Hanssen exploited the system's poor security to track his pursuers. His sophisticated use of ACS helped him evade capture when he sold secrets to Moscow.

But the Virtual Case File project the bureau planned as ACS' replacement also suffered from severe security weaknesses, according to IT experts close to the program.

During its development of VCF, the FBI relied primarily on two manuals that together govern bureau security procedures. The Manual of Investigative Operations and Guidelines (MIOG) sets rules for investigations, and the Manual of Administrative Operations and Procedures defines methods of running the FBI's internal affairs.

The FBI issued its first edition of investigative manual in January 1978 and has updated it frequently since then'most recently in November.

But the bureau has not brought up IT security to current standards in either of the two manuals, sources said.

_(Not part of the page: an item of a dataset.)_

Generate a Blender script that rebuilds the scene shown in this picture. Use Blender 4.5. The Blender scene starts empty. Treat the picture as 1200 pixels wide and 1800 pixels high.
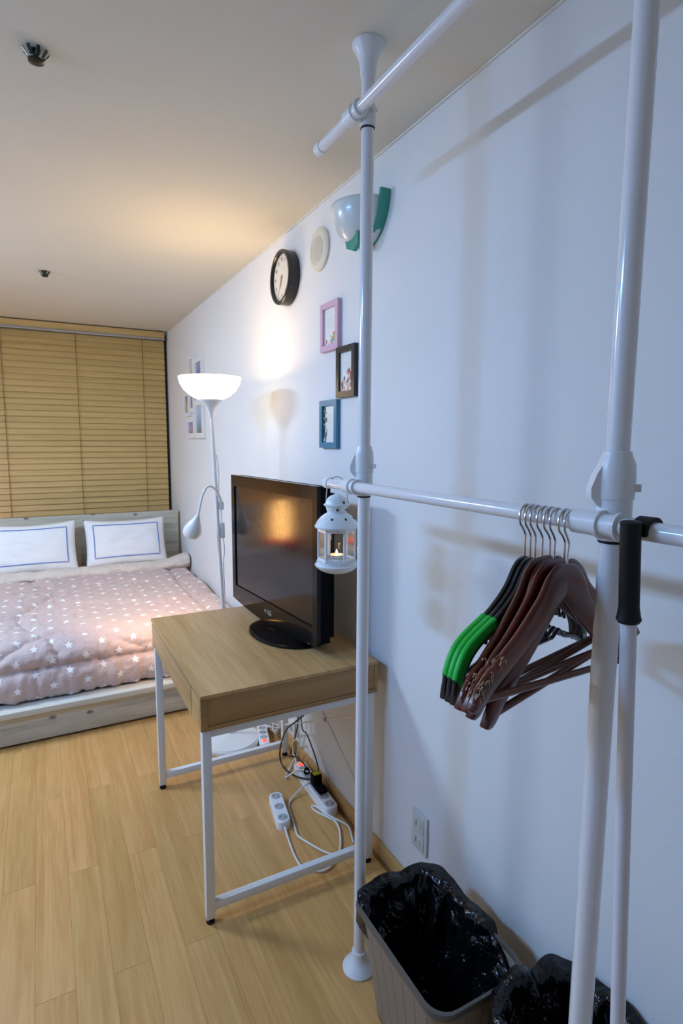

'The FBI was working off an old manual,' said one IT professional who used the investigative manual. Parts of the manual's security sections dated back to 1995, the source said, and those sections were still in use five years later.

'The MIOG was their only approved document for policy,' the IT professional said. 'They have an excellent security staff that is trying to get the bureau updated, but they are so far behind.'

Because FBI officials relied on the two manuals to evaluate and approve changes and upgrades that would have improved VCF's security, the system's security features did not include recently developed technologies.

For instance, Hanssen was able to smuggle some of the most sensitive secrets he stole out of FBI headquarters on electronic media that exploited the extra, unused space in files and on disks. Routine manipulation of the files and disks would not have shown that they contained any data, much less secret data, according to subsequent analyses.

'MIOG was written for their mainframes,' the IT analyst said of the FBI's security guidelines. 'The risks and vulnerabilities have changed, but they have an old-school mentality.'

The FBI's Security Division is developing an updated security manual that will address more current vulnerabilities, an FBI official said.

Additionally, the bureau's desire to avoid leaks has hobbled its ability to adopt new technology. For example, the FBI recently began using a proprietary hardware search engine from Google Inc. of Mountain View, Calif. Other agencies in the intelligence community adopted the technology more than a year ago.

But FBI officials held up the certification and accreditation of the Google search engine hardware because they were concerned that it would be too effective in ferreting out information that had been improperly entered into the bureau's systems, a bureau IT official said.

'To me, that's a red herring,' another official said.